Russia's Novatek sees enough gas for third big LNG plant: CEO

FILE PHOTO: The logo of Russian gas producer Novatek is seen on a board at the St. Petersburg International Economic Forum (SPIEF), Russia, June 6, 2019. REUTERS/Maxim Shemetov/File Photo

TOKYO (Reuters) - Russia’s top private gas producer Novatek expects newly acquired licenses will give it enough resources for a third liquefied natural gas (LNG) plant in its super-cooled gas cluster, CEO Leonid Mikhelson said.

Novatek already has a Yamal LNG plant running at annual capacity of 16.5 million tonnes of super-cooled gas. It plans to start another project, Arctic LNG 2, in 2023.

Arctic LNG 2, with planned annual capacity of 20 million tonnes of LNG, is located on the Gydan peninsula across the straight from the LNG plant on the Yamal peninsula.

Novatek is looking to build more LNG facilities in the area as it aims to produce as much LNG as Qatar.

Mikhelson, who is also a major Novatek shareholder, told reporters in Tokyo that in two years’ time, the three gas production licenses Novatek has on the Gydan peninsula would “give the necessary resource base for another LNG project of the size of Arctic LNG 2.” He did not give a timeframe for the project.

Separately, Novatek said it has signed an agreement with Japan’s Mitsui O.S.K. Lines and JBIC to implement projects to build marine LNG transhipment complexes in the Kamchatka and Murmansk regions of Russia.

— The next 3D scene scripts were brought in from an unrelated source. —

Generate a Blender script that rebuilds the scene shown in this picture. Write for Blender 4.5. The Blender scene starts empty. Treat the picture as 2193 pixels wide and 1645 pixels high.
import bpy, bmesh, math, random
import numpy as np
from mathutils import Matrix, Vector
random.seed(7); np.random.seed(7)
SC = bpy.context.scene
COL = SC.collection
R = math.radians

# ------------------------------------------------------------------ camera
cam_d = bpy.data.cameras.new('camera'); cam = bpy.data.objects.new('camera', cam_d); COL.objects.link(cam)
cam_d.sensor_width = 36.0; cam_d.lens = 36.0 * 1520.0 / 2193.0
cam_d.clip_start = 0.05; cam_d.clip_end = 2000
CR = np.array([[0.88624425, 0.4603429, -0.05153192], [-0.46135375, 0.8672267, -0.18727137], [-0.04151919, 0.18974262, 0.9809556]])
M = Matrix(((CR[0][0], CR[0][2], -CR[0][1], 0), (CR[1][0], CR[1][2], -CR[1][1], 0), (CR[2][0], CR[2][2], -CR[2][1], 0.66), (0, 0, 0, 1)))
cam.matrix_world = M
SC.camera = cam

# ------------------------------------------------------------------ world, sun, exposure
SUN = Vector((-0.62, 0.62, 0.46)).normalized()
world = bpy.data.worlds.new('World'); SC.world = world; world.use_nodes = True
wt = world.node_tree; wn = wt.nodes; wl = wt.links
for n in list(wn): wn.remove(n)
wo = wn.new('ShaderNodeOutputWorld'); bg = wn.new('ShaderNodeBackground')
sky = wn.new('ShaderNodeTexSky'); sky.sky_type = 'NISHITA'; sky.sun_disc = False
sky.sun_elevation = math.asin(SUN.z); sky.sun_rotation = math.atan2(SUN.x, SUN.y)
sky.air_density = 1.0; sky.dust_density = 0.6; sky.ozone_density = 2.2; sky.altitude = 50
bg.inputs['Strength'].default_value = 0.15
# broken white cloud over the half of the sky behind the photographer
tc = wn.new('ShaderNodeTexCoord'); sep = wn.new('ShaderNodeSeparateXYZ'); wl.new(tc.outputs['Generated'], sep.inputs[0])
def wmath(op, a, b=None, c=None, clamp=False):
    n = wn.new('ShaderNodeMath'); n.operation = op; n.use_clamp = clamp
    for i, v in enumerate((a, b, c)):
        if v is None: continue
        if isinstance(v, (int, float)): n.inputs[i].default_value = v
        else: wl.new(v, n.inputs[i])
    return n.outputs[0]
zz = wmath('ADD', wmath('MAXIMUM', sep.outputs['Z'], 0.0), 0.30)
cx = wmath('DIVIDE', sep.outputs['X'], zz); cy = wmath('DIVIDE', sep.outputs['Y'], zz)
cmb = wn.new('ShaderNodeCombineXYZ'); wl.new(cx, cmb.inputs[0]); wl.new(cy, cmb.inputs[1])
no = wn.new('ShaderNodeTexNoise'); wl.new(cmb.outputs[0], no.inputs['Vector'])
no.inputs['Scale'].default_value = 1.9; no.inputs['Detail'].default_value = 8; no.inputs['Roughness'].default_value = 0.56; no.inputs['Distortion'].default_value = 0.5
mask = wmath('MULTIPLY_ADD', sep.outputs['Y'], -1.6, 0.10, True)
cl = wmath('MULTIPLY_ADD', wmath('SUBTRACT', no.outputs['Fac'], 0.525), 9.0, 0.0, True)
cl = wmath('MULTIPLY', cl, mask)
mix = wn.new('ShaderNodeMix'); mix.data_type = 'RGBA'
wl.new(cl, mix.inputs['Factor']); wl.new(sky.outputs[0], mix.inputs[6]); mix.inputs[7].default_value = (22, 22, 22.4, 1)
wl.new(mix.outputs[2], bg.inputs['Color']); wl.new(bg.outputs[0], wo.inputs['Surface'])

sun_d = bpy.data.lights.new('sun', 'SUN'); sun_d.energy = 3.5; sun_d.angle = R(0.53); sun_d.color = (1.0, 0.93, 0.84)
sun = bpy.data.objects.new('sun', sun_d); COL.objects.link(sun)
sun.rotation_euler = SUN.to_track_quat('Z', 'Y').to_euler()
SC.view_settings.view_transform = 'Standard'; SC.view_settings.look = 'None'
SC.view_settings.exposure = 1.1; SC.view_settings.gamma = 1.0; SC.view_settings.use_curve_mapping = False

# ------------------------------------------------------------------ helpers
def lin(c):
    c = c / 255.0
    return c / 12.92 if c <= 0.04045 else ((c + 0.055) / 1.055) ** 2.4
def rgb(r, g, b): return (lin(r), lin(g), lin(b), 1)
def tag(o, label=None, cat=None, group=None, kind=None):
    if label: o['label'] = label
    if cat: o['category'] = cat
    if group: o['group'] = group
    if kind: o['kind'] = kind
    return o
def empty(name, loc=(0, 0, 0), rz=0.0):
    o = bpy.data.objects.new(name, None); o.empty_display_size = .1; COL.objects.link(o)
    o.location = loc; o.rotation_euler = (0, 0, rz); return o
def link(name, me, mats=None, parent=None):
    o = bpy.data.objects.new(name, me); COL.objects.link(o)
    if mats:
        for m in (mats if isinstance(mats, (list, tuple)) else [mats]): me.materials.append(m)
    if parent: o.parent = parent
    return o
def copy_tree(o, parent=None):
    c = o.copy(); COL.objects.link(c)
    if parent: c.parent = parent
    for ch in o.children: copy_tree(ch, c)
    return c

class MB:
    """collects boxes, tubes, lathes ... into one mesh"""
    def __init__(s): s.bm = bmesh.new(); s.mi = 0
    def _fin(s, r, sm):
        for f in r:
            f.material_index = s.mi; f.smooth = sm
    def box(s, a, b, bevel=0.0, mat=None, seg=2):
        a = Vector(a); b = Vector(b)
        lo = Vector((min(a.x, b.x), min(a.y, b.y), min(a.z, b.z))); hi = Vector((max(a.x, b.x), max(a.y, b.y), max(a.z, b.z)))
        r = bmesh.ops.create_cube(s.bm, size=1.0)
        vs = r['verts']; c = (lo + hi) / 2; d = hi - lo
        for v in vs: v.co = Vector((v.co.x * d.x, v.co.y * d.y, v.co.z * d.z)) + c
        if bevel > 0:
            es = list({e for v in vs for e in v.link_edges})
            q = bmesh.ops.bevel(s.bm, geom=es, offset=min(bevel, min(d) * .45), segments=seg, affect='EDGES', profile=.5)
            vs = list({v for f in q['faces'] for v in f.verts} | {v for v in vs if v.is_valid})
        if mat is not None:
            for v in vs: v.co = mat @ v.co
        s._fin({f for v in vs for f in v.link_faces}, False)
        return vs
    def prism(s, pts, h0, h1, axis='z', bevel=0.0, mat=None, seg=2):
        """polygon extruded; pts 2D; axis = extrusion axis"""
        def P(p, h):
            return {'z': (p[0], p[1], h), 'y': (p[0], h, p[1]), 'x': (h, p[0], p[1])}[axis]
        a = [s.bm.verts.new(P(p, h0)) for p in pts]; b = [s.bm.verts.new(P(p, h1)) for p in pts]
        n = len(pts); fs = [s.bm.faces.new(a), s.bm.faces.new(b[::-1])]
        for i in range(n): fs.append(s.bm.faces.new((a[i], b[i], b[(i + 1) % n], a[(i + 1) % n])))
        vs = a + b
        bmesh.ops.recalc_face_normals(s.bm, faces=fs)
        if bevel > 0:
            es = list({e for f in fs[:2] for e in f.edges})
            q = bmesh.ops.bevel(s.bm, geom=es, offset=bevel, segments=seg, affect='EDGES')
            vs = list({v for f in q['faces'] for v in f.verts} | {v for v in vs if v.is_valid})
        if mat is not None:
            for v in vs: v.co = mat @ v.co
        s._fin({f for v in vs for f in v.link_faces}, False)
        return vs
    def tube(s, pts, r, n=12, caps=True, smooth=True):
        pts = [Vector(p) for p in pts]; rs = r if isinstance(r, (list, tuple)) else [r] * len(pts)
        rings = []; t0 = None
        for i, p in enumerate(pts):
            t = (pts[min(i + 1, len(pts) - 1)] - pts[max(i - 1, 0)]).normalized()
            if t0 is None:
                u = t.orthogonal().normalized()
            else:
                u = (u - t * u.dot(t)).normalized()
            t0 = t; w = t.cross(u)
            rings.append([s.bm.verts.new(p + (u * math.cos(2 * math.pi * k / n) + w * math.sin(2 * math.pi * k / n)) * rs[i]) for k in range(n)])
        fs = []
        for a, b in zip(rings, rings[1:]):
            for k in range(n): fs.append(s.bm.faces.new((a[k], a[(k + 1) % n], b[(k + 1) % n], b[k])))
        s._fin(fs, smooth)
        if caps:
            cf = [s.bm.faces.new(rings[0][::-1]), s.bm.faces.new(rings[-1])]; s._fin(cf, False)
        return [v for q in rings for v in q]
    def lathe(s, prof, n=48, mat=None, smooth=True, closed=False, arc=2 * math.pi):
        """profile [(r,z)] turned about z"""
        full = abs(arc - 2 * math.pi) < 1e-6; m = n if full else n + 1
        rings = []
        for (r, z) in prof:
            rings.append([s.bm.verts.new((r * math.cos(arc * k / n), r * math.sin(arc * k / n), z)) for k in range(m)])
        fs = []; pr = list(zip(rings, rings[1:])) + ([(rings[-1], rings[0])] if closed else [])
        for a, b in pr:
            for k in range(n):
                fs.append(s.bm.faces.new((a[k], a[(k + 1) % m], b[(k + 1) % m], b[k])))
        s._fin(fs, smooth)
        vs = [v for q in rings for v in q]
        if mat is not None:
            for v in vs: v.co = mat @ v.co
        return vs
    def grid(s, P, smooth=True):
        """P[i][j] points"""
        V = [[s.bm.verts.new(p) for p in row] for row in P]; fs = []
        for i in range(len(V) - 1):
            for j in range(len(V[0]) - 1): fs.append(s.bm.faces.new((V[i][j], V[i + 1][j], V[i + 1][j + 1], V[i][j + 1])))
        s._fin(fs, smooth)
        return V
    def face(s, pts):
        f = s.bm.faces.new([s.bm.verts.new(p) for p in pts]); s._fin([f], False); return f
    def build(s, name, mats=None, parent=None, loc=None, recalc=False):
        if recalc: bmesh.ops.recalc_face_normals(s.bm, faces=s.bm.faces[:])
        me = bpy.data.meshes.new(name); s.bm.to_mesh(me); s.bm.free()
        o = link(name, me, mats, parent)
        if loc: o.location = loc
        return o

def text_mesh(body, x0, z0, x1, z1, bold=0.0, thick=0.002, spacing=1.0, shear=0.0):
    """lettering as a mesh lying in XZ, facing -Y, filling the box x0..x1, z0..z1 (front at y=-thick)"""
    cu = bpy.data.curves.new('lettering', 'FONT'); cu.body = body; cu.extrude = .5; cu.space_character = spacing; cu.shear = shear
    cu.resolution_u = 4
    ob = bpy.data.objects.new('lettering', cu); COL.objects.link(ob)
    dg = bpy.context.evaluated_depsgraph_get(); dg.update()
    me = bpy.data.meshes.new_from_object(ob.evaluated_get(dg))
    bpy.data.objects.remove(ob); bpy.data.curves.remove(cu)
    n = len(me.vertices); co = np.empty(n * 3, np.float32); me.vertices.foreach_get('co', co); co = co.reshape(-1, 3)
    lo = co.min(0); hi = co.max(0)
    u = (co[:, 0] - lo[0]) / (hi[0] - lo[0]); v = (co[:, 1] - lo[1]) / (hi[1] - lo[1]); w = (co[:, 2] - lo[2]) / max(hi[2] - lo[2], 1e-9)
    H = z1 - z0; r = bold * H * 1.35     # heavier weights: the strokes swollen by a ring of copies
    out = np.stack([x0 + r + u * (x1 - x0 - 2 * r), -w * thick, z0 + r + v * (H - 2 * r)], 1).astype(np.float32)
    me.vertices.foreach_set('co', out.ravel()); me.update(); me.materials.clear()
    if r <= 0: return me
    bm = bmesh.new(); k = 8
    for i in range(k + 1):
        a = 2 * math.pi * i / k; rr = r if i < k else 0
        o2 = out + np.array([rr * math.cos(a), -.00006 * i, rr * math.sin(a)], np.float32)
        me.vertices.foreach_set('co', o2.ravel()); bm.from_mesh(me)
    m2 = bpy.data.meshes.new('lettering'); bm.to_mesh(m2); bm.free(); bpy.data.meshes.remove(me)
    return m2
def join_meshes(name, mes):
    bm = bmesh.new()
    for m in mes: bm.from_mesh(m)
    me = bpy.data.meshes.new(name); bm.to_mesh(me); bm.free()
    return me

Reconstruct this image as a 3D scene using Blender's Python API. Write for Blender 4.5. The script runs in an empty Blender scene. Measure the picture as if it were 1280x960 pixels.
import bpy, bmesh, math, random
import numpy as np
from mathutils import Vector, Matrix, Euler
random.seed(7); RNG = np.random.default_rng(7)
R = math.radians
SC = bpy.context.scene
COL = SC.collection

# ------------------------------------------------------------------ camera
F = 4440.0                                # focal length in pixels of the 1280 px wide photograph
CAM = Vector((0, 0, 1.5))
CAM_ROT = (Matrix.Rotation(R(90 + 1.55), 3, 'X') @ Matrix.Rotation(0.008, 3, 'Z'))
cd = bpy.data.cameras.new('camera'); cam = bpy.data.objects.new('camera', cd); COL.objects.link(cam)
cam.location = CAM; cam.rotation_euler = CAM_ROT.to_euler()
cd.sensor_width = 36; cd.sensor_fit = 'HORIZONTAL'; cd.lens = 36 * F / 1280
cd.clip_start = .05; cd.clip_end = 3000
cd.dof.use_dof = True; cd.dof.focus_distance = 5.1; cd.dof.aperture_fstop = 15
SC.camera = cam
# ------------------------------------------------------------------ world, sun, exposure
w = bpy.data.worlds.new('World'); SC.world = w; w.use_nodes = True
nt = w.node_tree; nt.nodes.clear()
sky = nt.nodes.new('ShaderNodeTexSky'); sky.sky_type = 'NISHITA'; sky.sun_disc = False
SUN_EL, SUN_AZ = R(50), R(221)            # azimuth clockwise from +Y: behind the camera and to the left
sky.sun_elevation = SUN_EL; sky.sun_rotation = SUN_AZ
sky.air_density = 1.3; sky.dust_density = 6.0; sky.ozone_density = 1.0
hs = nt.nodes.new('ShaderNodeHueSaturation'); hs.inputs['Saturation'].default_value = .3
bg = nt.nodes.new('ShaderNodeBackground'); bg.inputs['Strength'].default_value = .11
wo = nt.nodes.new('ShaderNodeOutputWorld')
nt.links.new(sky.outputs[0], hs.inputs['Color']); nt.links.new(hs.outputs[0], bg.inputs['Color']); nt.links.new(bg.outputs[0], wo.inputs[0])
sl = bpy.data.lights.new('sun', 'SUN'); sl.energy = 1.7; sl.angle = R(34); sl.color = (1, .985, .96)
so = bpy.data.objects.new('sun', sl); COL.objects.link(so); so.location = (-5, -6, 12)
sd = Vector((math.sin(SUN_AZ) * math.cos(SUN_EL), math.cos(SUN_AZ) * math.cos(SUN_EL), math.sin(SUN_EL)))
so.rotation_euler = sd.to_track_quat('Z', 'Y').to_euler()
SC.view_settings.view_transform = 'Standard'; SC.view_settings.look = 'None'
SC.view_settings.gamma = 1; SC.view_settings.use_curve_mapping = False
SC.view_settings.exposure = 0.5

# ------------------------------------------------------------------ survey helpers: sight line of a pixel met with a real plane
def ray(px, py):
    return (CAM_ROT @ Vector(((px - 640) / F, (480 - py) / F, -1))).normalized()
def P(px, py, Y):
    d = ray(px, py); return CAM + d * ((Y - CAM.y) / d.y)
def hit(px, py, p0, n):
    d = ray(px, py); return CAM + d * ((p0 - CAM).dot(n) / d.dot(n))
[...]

“The... transhipment complexes will help to optimize logistics and maximize the efficiency of LNG deliveries from Yamal and Gydan to LNG key markets of the Asia-Pacific region,” Mikhelson said in a statement.

Yamal LNG capacity is expected to reach around 19 million tonnes a year after a fourth production line at the plant is launched by the end of this year. Novatek also operates a small-scale LNG plant with an annual capacity of under 1 million tonnes, which it plans to expand.